Instructions to follow. Using the material below, repeat exactly the lines from the one with "were 2000x1333 pixels." through the one with "nt = W.node_tree; nt.nodes.clear()", ends included, without any images.

--- begin Records for the exercise ---

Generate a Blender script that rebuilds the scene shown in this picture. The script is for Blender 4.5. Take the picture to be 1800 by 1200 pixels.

--- end Records for the exercise ---
--- begin Records for the exercise ---

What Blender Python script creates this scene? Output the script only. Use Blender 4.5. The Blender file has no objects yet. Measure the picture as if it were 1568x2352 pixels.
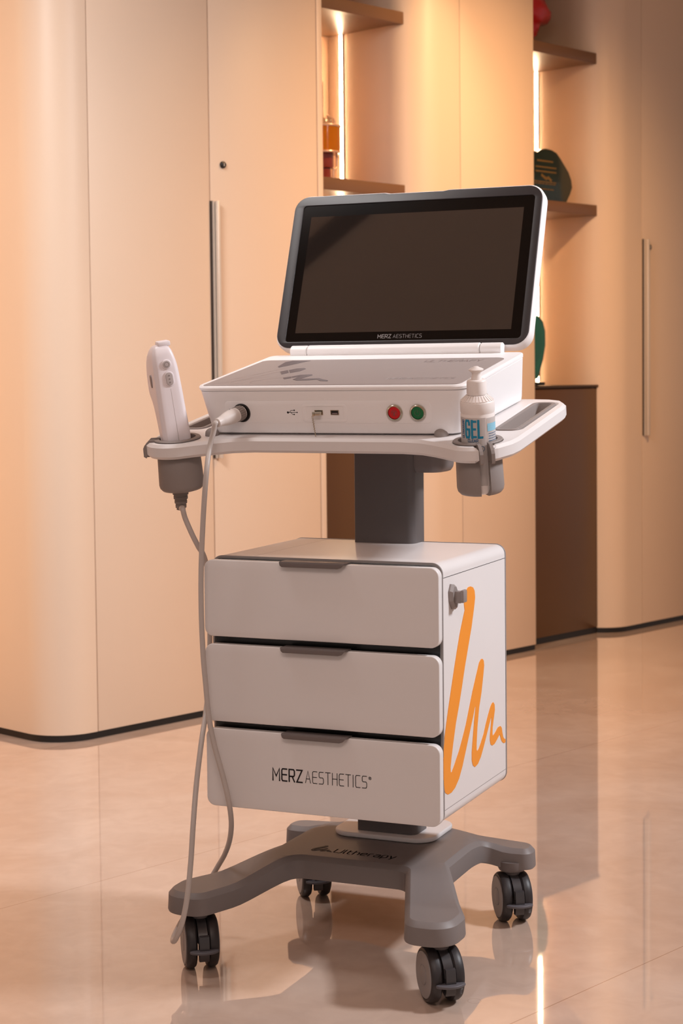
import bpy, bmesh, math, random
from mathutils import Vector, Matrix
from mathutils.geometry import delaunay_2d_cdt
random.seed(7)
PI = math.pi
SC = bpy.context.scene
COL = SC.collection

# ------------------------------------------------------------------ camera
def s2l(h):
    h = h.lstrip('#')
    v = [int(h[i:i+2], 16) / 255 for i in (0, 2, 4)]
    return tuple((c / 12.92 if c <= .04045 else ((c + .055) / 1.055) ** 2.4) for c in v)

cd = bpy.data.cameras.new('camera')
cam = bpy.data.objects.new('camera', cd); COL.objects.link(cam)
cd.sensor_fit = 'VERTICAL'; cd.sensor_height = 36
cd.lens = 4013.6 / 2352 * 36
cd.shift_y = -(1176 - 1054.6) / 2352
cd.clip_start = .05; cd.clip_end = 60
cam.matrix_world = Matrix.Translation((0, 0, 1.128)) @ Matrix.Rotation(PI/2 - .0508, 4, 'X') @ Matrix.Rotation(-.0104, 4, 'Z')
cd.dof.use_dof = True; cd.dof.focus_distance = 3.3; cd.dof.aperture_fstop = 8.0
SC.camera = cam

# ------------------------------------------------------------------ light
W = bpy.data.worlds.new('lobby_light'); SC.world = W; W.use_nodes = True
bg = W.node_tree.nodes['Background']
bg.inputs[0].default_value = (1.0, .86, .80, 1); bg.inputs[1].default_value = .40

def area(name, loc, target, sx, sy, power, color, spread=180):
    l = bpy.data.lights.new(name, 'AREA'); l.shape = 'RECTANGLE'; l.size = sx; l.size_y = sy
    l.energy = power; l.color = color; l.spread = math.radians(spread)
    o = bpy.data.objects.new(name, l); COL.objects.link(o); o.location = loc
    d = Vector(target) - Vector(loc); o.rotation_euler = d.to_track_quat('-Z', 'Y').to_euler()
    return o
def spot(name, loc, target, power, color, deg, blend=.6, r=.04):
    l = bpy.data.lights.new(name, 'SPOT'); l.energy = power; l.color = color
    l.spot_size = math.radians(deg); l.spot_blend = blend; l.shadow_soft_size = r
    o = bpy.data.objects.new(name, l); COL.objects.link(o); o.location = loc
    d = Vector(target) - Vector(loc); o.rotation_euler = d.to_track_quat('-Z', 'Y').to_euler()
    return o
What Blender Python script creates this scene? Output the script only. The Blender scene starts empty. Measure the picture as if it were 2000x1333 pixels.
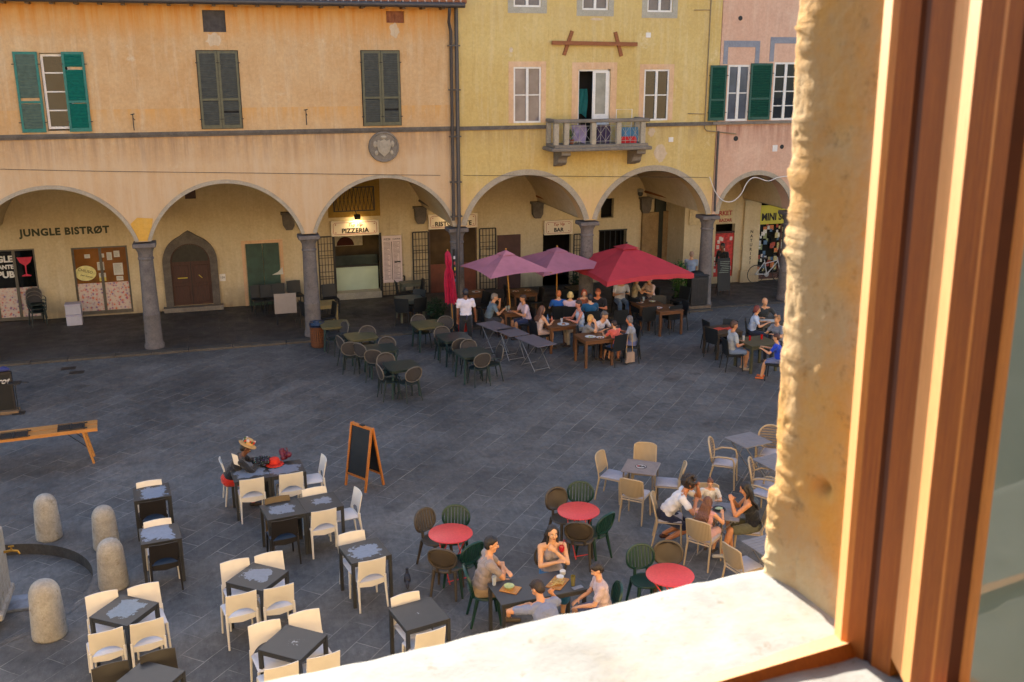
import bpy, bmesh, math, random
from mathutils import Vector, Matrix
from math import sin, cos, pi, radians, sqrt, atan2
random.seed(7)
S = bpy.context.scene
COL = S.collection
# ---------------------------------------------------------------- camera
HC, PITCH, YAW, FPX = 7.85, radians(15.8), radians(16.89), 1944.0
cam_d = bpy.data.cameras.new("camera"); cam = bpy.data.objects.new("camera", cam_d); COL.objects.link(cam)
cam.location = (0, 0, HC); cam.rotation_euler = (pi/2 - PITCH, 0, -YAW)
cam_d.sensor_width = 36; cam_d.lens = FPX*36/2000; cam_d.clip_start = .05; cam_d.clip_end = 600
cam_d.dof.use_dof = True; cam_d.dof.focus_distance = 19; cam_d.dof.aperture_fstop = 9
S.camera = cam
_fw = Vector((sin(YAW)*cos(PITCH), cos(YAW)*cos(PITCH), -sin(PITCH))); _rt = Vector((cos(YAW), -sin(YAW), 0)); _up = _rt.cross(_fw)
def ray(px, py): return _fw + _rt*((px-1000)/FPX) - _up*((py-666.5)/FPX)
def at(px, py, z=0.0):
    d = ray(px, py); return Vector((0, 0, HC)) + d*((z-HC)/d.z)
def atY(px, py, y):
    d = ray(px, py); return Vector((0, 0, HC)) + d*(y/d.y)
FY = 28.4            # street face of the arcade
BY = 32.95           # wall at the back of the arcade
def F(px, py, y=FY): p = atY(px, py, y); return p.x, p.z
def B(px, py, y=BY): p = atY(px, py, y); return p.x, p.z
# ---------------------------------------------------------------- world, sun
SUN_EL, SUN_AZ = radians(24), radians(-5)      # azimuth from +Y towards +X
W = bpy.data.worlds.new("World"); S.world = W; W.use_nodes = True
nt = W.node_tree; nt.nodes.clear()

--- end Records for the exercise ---
--- begin Records for the exercise ---

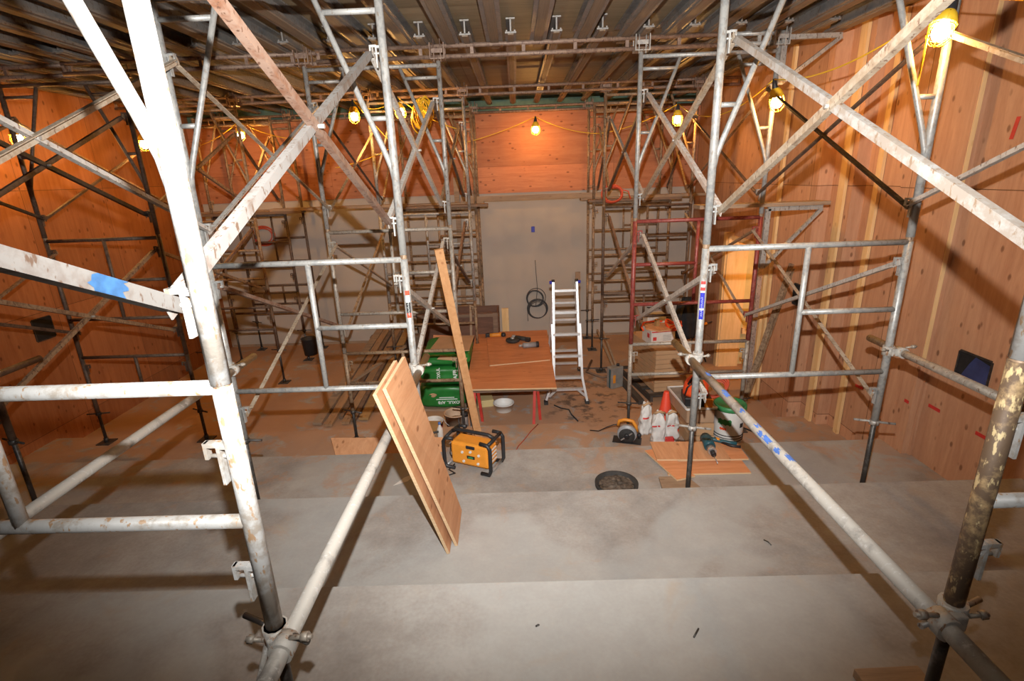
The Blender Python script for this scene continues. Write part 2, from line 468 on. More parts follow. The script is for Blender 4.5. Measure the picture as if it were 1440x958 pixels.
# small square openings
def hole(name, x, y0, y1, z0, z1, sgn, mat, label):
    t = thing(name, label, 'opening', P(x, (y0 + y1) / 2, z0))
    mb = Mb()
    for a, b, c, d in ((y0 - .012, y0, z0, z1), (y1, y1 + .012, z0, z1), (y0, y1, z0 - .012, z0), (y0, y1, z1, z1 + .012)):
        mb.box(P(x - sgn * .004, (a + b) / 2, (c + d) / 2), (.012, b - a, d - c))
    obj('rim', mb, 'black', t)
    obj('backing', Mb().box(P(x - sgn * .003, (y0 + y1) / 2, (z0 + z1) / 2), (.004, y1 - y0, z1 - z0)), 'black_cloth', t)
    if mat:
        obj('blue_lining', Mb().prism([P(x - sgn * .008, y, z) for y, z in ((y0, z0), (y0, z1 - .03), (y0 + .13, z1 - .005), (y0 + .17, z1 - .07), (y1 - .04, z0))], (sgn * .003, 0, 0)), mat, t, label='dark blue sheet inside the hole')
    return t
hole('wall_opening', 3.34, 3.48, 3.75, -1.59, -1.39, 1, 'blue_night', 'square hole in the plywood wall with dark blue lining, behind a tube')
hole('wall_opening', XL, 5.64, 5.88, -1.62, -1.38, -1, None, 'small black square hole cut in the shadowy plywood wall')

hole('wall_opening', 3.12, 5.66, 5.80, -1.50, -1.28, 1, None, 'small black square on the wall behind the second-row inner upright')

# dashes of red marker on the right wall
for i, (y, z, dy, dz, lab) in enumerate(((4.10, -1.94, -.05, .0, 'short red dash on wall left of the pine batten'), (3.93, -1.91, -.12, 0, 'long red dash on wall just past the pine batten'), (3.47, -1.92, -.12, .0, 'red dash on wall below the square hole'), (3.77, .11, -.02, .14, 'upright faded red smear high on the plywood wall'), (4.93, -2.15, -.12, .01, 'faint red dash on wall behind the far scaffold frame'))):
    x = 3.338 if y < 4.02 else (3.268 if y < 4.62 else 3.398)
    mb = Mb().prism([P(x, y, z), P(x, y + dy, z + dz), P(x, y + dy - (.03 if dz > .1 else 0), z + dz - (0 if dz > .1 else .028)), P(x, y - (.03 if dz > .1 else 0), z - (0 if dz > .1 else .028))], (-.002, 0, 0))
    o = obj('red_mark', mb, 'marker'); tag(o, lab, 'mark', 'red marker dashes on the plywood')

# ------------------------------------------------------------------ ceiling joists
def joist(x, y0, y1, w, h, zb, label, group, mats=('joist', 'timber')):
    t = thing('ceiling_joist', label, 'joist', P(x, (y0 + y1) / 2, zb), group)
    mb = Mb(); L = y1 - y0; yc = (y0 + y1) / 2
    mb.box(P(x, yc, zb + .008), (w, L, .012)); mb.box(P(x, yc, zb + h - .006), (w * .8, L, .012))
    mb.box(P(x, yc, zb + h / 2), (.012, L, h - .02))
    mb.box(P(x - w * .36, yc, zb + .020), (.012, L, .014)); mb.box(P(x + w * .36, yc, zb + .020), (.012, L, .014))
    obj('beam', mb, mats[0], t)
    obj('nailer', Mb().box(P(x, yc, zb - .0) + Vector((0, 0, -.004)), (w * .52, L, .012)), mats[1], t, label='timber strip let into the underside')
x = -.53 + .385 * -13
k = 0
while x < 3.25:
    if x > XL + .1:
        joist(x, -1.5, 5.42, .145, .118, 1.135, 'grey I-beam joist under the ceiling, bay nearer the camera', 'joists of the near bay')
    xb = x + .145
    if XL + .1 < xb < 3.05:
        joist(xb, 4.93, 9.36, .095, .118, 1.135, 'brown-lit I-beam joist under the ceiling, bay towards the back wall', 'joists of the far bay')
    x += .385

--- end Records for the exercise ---

Task result.
What Blender Python script creates this scene? Output the script only. The Blender scene starts empty. Measure the picture as if it were 2000x1333 pixels.
import bpy, bmesh, math, random
from mathutils import Vector, Matrix
from math import sin, cos, pi, radians, sqrt, atan2
random.seed(7)
S = bpy.context.scene
COL = S.collection
# ---------------------------------------------------------------- camera
HC, PITCH, YAW, FPX = 7.85, radians(15.8), radians(16.89), 1944.0
cam_d = bpy.data.cameras.new("camera"); cam = bpy.data.objects.new("camera", cam_d); COL.objects.link(cam)
cam.location = (0, 0, HC); cam.rotation_euler = (pi/2 - PITCH, 0, -YAW)
cam_d.sensor_width = 36; cam_d.lens = FPX*36/2000; cam_d.clip_start = .05; cam_d.clip_end = 600
cam_d.dof.use_dof = True; cam_d.dof.focus_distance = 19; cam_d.dof.aperture_fstop = 9
S.camera = cam
_fw = Vector((sin(YAW)*cos(PITCH), cos(YAW)*cos(PITCH), -sin(PITCH))); _rt = Vector((cos(YAW), -sin(YAW), 0)); _up = _rt.cross(_fw)
def ray(px, py): return _fw + _rt*((px-1000)/FPX) - _up*((py-666.5)/FPX)
def at(px, py, z=0.0):
    d = ray(px, py); return Vector((0, 0, HC)) + d*((z-HC)/d.z)
def atY(px, py, y):
    d = ray(px, py); return Vector((0, 0, HC)) + d*(y/d.y)
FY = 28.4            # street face of the arcade
BY = 32.95           # wall at the back of the arcade
def F(px, py, y=FY): p = atY(px, py, y); return p.x, p.z
def B(px, py, y=BY): p = atY(px, py, y); return p.x, p.z
# ---------------------------------------------------------------- world, sun
SUN_EL, SUN_AZ = radians(24), radians(-5)      # azimuth from +Y towards +X
W = bpy.data.worlds.new("World"); S.world = W; W.use_nodes = True
nt = W.node_tree; nt.nodes.clear()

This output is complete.